Photo: "Skellig Michael" Copyright Irish Tourist Board.


   Favorite Monks:  Telemachus:

The Monk Who Ended the Coliseum Games  by Monk Preston

Image: portion of illuminated manuscript page from "The Book of Kells."


(Birth date unknown.  The last known gladiator fight in Rome was on January 1, 404 AD, so this is usually given as the date of Telemachus' martyrdom.) 

(St. Telemachus, Saint Telemachus, Almachus) _________________

Have you received Christ as your Lord and Saviour?

Plan of Salvation _________________

Make a difference like Telemachus did:

Though not all Christians are called to full-time Christian Ministry, we are all called by God to share our faith (witness) with those who are not Christians.  Some Bible verses that you will find helpful for doing this, and that you may want to commit to memory are found on other pages on our  web site (see: Memory Verses; 2nd Set: Salvation!, Plan of Salvation, and Statement of Faith). _________________

 "Blessed are the peacemakers: for they shall be called the children of God."  -Matthew 5:9

Image: Painting of the martyrdom of Telemachus.

The Martyrdom of Telemachus

One Man Can Make A Difference

         I first heard this story on a Christian Radio station.  Unfortunately, I missed the beginning of the program, so I do not know who was speaking, but the story was told beautifully.  The story of Telemachus and how the holding of the Coliseum Games and Gladitorial Contests came to an end, has often been repeated.  Even American President Ronald Reagan told the story of "the little monk" (at the Annual National Prayer Breakfast on February 2, 1984).  Unfortunately, there are some mistakes in the story that are usually perpetuated, whenever it is told.

The Story As Often Told

     Here is a brief summary of the story as it is usually told:

     In the fourth century a little monk named Telemachus from Asia (modern day Turkey comprises the Roman province of Asia; or perhaps Asia Minor is meant), was led by an inner voice to go to Rome without knowing why.  He followed the crowds to the Coliseum.  Two gladiators were fighting, and Telemachus tried to get between them to stop them, shouting three times, "In the name of Christ, forbear!" Telemachus was killed by being run through with the sword of one of the gladiators.  When the crowd saw the little monk lying dead in a pool of blood, they fell silent, leaving the stadium, one by one.  Because of Telemachus' death, three days later, the Emperor by decree ended the Games.

The Errors

     The errors found in the above story are: (1.) that the event above occurred in the fourth century.  It actually occurred in the early 400's A.D., (which is the fifth century); and (2.) that Telemachus was killed by a gladiator's sword, the crowd then leaving one by one, until all had left.  Telemachus actually was killed through being stoned to death by the furious crowd, enraged that someone would dare to interfere with their "entertainment." 

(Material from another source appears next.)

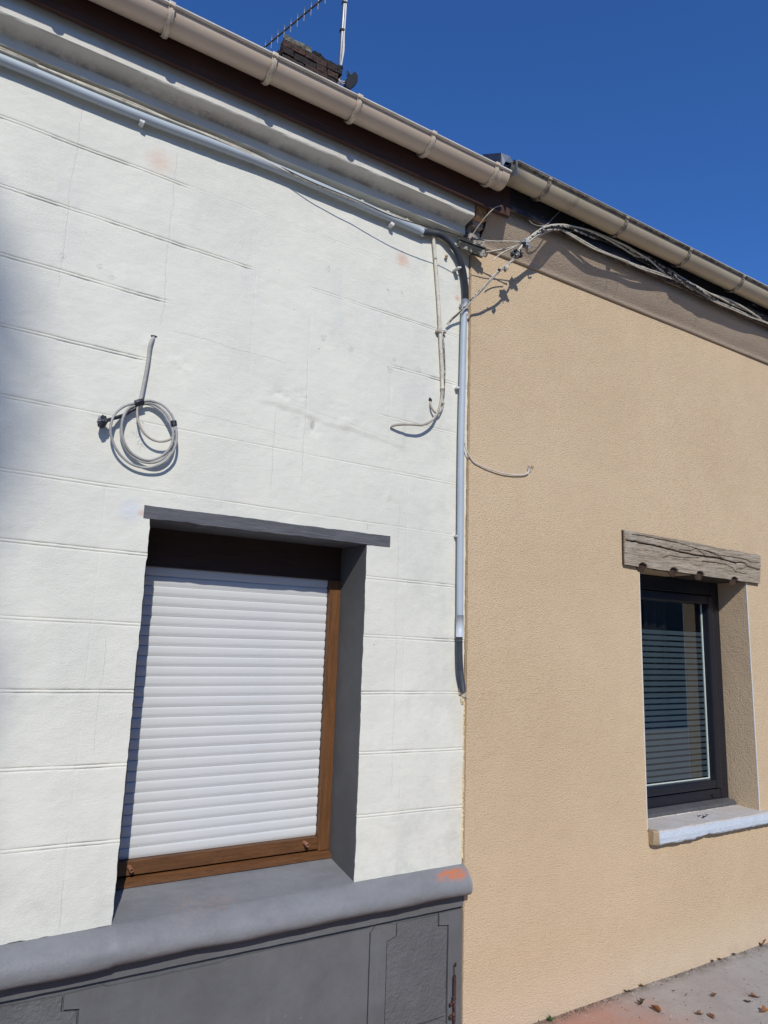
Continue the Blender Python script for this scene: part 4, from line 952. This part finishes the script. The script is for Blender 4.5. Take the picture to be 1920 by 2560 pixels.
for c_ in range(7):
    R = random.Random(40 + c_); ph = c_ * 2 * math.pi / 7; rr = .0085 if c_ else .002
    P = []
    for i, p in enumerate(path):
        if i % 2 and i < len(path) - 1: continue
        s = i * .012; spread = 1.0 + .9 * abs(math.sin(s * 3.1 + c_)) * (1 if .1 < s else 0)
        a = ph + s * (5.5 + .7 * (c_ % 3)) + .6 * math.sin(s * 7 + c_)
        P.append(p + np.array([0, math.cos(a) * rr * spread * .8, math.sin(a) * rr * spread]) + np.array([0, 0, .003 * math.sin(s * 11 + c_ * 2)]))
    obj('strand', tube(P, .0042 + .0008 * (c_ % 2), 7, .014), MAT[mats[c_]], CB, smooth=True)
low = [(*K4(40, 812), -.168), (*K4(120, 775), -.180), (*K4(190, 742), -.186), (*K4(260, 727), -.186), (*K4(330, 757), -.182), (*K4(420, 808), -.176), (*K4(500, 853), -.174), (*K4(580, 890), -.172), (*K4(700, 938), -.170), (*K4(800, 980), -.170), (*K4(900, 1012), -.170), (*K4(1000, 1047), -.170), (*K4(1100, 1090), -.172), (*K4(1200, 1150), -.174), (*K4(1300, 1205), -.174), (*K4(1420, 1255), -.172), (*K4(1540, 1310), -.170), (*K4(1659, 1358), -.170)]
CL = [at(u_, v_, max(y_ + .008, -.162)) for u_, v_, y_ in low]; CL += [CL[-1] + (CL[-1] - CL[-3]) * k for k in (1.5, 3, 6, 9)]
for c_, (dz, m, r) in enumerate(((0, 'cable_cream', .0040), (-.007, 'cable_cream', .0036), (.006, 'cable_worn', .0030))):
    P = [p + np.array([0, .002 * c_, dz * (1 + .5 * math.sin(i * 1.3 + c_)) if i > 3 else dz * .4]) for i, p in enumerate(CL)]
    obj('strand', tube(P, r, 7, .015), MAT[m], CB, smooth=True)
# extra stiff loops that stand off, giving the ragged shadow
for c_ in range(3):
    P = [p + np.array([0, .01, -.012 + .010 * math.sin(i * .9 + c_ * 2.2)]) for i, p in enumerate(CT[10 + c_:])]
    obj('strand', tube(P, .0036, 7, .015), MAT[['cable_black', 'cable_worn', 'cable_black'][c_]], CB, smooth=True)
for i, (x, y) in enumerate(((712, 940), (330, 720), (1245, 1175), (1040, 1060), (880, 950), (1395, 1218))):
    p = at(*K4(x, y), -.168); obj('cable_tie', tube([p + np.array([-.002, 0, .013]), p + np.array([.001, -.013, 0]), p + np.array([.003, 0, -.014]), p + np.array([.006, -.004, -.028])], .0013, 5, .008), MAT['tape'], CB)
obj('cable_tie', tube([at(*K3(1180, 556), -.188), at(*K3(1192, 580), -.196), at(*K3(1205, 606), -.182)], .0045, 6, .008), MAT['tape_grey'], CB)
obj('taped_joint', join(blob(ku, .021, 21, .25, 14, 10, sq=(.9, .9, 1.15)), blob(ku + np.array([.015, -.004, -.016]), .015, 22, .3, 12, 8), blob(ku + np.array([-.017, 0, -.004]), .012, 25, .3, 12, 8)), MAT['tape_grey'], CB, smooth=False, label='silvery grey taped joint, the upper of two')
obj('taped_joint', join(blob(kl, .024, 27, .3, 14, 10, sq=(1, .9, .95)), blob(kl + np.array([-.016, .0, -.008]), .014, 28, .3, 12, 8)), MAT['cable_worn'], CB, smooth=False, label='ragged black and cream taped joint, the lower of two')
for (dx, dz, c_) in ((.010, .012, 'tape'), (-.012, .006, 'tape'), (.018, -.006, 'tape')):
    obj('tape_wrap', blob(kl + np.array([dx, -.012, dz]), .011, int(dx * 1000) + 50, .35, 10, 7), MAT[c_], CB)
obj('tape_wrap', blob(ku + np.array([-.014, -.008, -.014]), .013, 61, .3, 10, 7), MAT['tape'], CB)
obj('link_wire', tube([ku + np.array([-.014, 0, -.01]), (ku + kl) / 2 + np.array([-.006, -.01, 0]), kl + np.array([.004, -.008, .014])], .005, 7, .01), MAT['cable_cream'], CB, smooth=True)
for a in range(5):
    R = random.Random(a + 3); d = np.array([R.uniform(-1, 1), -.5, R.uniform(-1, .4)]); d /= np.linalg.norm(d)
    obj('tape_end', tube([kl + d * .015, kl + d * .036 + np.array([.004, 0, -.003])], .0014, 5, .01), MAT['tape'], CB)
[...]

Image: The Prayer Foundation logo (with white Celtic cross on a green shield).

Some critics claim that Telemachus' death cannot have ended the Coliseum Games, because the Games were held until the early fifth century.  This a false argument, because they are accepting the wrong dating of the event.  They are correct about the dating of the ending of the Games, but wrong in contending  that Telemachus' death was not the event that triggered their demise.

The True Story

The true story is found in the writings of Theodoret, Bishop of Cyrrhus in Syria (393-457 A.D.).  Theodoret's Ecclesiastical History covers the period of time up until 429 A.D. (the early fifth century).  We quote it here:

 Theodoret of Cyrus (Cyrrhus in Syria), The Ecclesiastical History   

Book V, Chapter XXVI: Of Honorius the Emperor and Telemachus the monk. 

"Honorius, who inherited the empire of Europe, put a stop to the gladitorial combats which had long been held at Rome.  The occasion of his doing so arose from the following circumstance.  A certain man of the name of Telemachus had embraced the ascetic life.  He had set out from the East and for this reason had repaired to Rome.  There, when the abominable spectacle was being exhibited, he went himself into the stadium, and stepping down into the arena, endeavoured to stop the men who were wielding their weapons against one another.  The spectators of the slaughter were indignant, and inspired by the triad fury of the demon who delights in those bloody deeds, stoned the peacemaker to death.

When the admirable emperor was informed of this he numbered Telemachus in the number of victorius martyrs, and put an end to that impious spectacle."